Is that what she’d meant? He’s just standing there, staring at the curly kales. Come on, mate, for fuck’s sake. I push my trolley slightly too close to his trolley. Our trolleys touch. Oh no. God. Aggressive. Idiot. I pull my trolley back and smile “Oooh, sorry!” My voice comes out too high, with a little laugh at the end. Jesus. You’re such a prick, Will. He looks back at me glassily. I don’t think he noticed. I take his place at the kale bucket. Finally. I pick up a packet it’ll go off anyway. She never eats it and throw it in my trolley.

A woman walks past me with a dog toy in her basket that I’ve not seen before. It’s an apple with a face on it, and it looks like it’s got a squeaker and is in that soft kind of plastic that Jones loves. A tide of love rushes up my torso; it feels warm and liquid, like wetting my pants. Going to get one. Better not have run out. You know, one day you’ll come in here and it’ll be the first time since he’s died and you’ll see all the toys and then what will you do? The warm love feeling becomes granite heaviness. As I push my trolley toward those Jazz apples that I like, I carry a palpable weight inside my gut, chest and throat. I pick up a plastic packet and examine its contents. They’re always fucking bruised, these apples.
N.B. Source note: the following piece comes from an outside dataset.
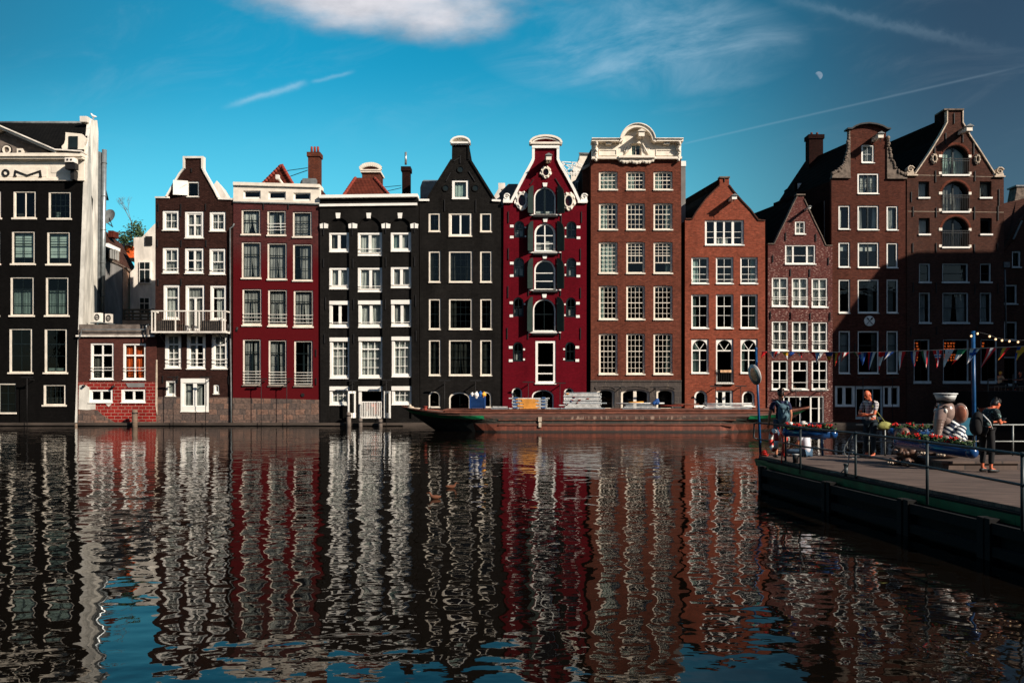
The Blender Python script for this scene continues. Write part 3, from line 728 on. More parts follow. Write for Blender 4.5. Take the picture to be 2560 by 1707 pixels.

This is how my shopping gets done. From the outside, I’m effectively invisible: a middle-aged man, slightly unkempt, pushing a shopping trolley, surrounded by others – some younger, some older, some less scruffy, some more. I’m mostly wordless and unremarkable, a coloured-in shadow going about the ordinary business of an ordinary day. But that’s not the reality of who I am. Inside my head I’m singular and strange, a tumult of feelings and talk. In the space of just a few minutes I experience excitement, amusement, regret, frustration, pride, self-doubt, fear, grief, self-hate and love. A voice I can hear-but-not-hear recounts memories of the past and visions of the future; it offers commentaries and corrections that nudge me in the direction of being a more heroic, less villainous character in the unfolding narrative of the present.

As I moved around the aisles of Sainsbury’s, I saw dozens of other unremarkable souls. They dressed in predictable ways and behaved in predictable ways, smiling at cashiers and saying sorry when they got in the way. There was one human squinting at a chorizo, another weighing a pear, another asking her daughter if she wanted blueberry or strawberry yoghurts. The only thing in their heads appeared to be shopping. That was all they were to me: anonymous shopping things. If every one of them died tomorrow, I wouldn’t have cared. To my brain, they weren’t fully alive, as I was fully alive. They were a crowd scene, extras in the story of my life. And that, of course, is who I was to them.